The situation inherited by Mr. Bush, and the Israeli prime minister Ariel Sharon, was far, far worse than that of the sticks-and-stones "Intifada" of ten years ago, before "Oslo". The PA and the associated terror organizations it has imported into the West Bank and Gaza -- Hamas, Hezbollah, Islami Jihad -- have hugely enlarged the Palestinian struggle. They have made their connexions to the international Islamist terror movement, importing weapons and expertise from Iran, Iraq, Syria, Lebanon; illicit money and fanatic religious counsel from Saudi Arabia and the Gulf States. Even Al Qaeda is now involved; has according to some reports set up camps in the Bekaa Valley of Lebanon, and smuggled agents into Gaza by sea.

The prospect of battle on several fronts has been before the Israelis continuously for the last six months, as they have watched a build-up of forces including missile batteries under Hezbollah command and Syrian protection on land the last Israeli administration (that of Ehud Barak) abandoned, supposedly to win peace in southern Lebanon. There can be no doubt that a permanent withdrawal of Israeli forces from the West Bank would invite a similar build-up there.

While Mr. Bush's Rose Garden speech made clear that the U.S. has abandoned Yasser Arafat as a "peace partner", and made the complete reform of the Palestinian Administration a pre-condition for the creation of any future Palestinian state, it still fell short of grabbing the ostrich by the toe-claws.

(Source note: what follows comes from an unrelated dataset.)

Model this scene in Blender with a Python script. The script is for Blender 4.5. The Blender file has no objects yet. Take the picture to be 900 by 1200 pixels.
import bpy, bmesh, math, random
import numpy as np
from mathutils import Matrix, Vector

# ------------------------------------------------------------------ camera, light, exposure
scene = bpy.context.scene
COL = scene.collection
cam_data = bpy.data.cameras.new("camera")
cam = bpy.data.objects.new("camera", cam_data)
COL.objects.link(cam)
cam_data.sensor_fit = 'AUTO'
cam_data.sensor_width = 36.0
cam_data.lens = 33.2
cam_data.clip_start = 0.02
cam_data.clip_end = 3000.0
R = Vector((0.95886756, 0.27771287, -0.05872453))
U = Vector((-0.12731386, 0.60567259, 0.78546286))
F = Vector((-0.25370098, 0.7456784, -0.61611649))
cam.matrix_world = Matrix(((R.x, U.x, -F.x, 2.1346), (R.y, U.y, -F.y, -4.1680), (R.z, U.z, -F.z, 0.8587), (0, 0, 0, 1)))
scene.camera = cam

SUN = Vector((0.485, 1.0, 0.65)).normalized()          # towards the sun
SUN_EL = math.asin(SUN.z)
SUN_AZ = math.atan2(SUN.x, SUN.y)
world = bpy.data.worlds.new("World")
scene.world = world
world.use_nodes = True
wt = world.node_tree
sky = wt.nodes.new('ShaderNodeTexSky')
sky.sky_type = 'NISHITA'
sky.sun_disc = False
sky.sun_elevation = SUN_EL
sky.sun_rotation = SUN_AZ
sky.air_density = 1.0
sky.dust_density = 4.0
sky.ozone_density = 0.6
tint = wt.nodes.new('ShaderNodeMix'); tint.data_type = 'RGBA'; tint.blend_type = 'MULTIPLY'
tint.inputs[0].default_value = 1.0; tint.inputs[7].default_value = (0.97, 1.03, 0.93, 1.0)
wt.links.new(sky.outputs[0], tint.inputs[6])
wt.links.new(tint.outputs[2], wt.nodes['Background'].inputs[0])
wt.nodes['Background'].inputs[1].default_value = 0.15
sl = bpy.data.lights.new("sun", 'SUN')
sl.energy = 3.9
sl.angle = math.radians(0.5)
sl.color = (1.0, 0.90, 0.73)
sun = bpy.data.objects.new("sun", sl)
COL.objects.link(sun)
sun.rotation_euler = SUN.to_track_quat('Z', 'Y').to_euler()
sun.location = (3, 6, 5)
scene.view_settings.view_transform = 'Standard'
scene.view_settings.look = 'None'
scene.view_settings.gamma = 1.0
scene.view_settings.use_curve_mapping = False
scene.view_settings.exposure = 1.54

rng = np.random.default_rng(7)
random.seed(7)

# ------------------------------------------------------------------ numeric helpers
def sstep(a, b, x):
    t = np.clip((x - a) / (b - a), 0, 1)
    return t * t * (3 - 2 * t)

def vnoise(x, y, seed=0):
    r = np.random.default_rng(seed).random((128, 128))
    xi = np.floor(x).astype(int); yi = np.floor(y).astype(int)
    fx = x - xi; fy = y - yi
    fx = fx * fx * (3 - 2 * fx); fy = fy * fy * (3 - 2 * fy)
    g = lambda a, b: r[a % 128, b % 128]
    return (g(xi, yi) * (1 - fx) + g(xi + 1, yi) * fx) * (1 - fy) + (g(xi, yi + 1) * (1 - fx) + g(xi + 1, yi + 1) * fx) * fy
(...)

There were, as ever before, carrots, but no sticks. This was not, of course, how the speech sounded to Palestinian and other Arab ears. Even a moderately favourable reviewer in the Egyptian media said it was a speech that would make the Arabs "lose sleep". It offers the Palestinians a reward for good behaviour -- the same that has been offered for three generations. If they will renounce terrorism, and promise to live in peace with an Israel whose permanent existence they recognize, they will get land, a state, and massive foreign aid. That's what they've always been promised.

But what if they don't accept this? What if, as all indications remain, the great majority of Palestinians continue to support and indeed freely elect leaders committed to continuing the terrorist struggle until the Jews finally decamp from the last spit of sand on which they can still live within the vast Muslim world? What will the Palestinians then have to lose?

Only what they have lost already: any expectation of a peaceful life.

While it ill-suits a mere newspaper writer to suggest what the actual penalties should be, I must say that I really don't think the Palestinians or the Arabs at large will go for a reward that has long been on offer. They have proved willing to accept the status quo, and all the misery that goes with it, so long as they may keep their hope alive that some day, some how, Israel finally may be annihilated. There is no prospect of an "equal and opposite" loss.